後半も横浜FMが相手ゴールに迫ったが、ホームチームの希望を打ち砕いたのが、同16分に投入された仁川のFWエルナンデス・ロドリゲス。同30分、自陣からボールを運んだMFポール・ジョゼ・ムポクのパスをエルナンデスが受け、ロングカウンターを結実させる。この4分後にも、ムポクの敵陣でのパスカットから始まった速攻をエルナンデスが得点に結びつけた。再三にわたり仁川のカウンターを浴びた横浜FMが、ACL2023/24の初戦を落としている。

「今日は我慢比べだった」
基本布陣[4-1-2-3]の中盤の底でプレーした横浜FMのMF喜田は、試合後の囲み取材に対応。仁川の守備をふまえての自身の対策を明かしてくれた。
「(仁川が)後ろを堅めて、カウンターがある(チーム)というのは把握していました。チャレンジと(それによる)リスクは紙一重ですけど、(縦に)刺すパスなどのチャレンジを怖がってしまえば点をとれませんし、そこでエラーがあれば、カウンターを食らうと。(仁川の)ゴール前を堅める守備やカウンターの質が、自分たちを上回った試合だったと思います」
「(喜田自身)いろいろなタスクがあるなかで、今日は我慢比べだったかなと。相手の2トップが自分のことを警戒していましたし、(喜田へのパスコースを)消してきました。僕があそこ(中盤の底)に立つことでセンターバックに時間(の余裕)を持たせられるとか、そこから(ボールを)前進できるという効果があります。あれだけ中央を閉められると、僕がボールに触る回数が多くはなくなってしまいますね。それでも我慢強くあそこに立ち続けることが、チーム全体としてやりたいことから逆算して必要でした」
「チャレンジをやめずに、その質を上げていきたいですね。

松原が横浜FMの攻撃の潤滑油に
横浜FMはキックオフ直後から、右サイドバックの松原がタッチライン際から内側にポジションを移し、攻撃の起点に。特に前半、[5-3-2]の隊形で自陣にこもった仁川のセントラルMFキム・ドヒョクの手前で松原がボールを受け、左右どちらにもパスを散らせる状況を作れていた。喜田が相手の2トップに警戒されたなか、松原が横浜FMの攻撃の潤滑油になっていたのは間違いないだろう。
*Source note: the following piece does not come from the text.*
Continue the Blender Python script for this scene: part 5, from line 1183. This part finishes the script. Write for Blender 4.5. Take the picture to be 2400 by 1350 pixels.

攻撃面で惜しかったのは、横浜FMが敵陣左サイドでボールを保持した際に、右サイドバックの松原がボールサイドに寄りすぎる場面があったこと。ボールサイドに人を集めることでショートパスを繋ぎやすくなるという利点はあるが、その反面サイドチェンジのパスを織り交ぜた攻撃や、ピッチを幅広く使った攻撃を繰り出しにくくなる。この試合では仁川の3セントラルMFを横に揺さぶるべく、ボールサイドとは逆のサイドバックが寄りすぎないほうが良かったのかもしれない。
J1リーグ連覇とACL制覇の二兎を追う横浜FMが、いかにして攻撃の質を更に引き上げるのか。今後もこの点に注目していきたい。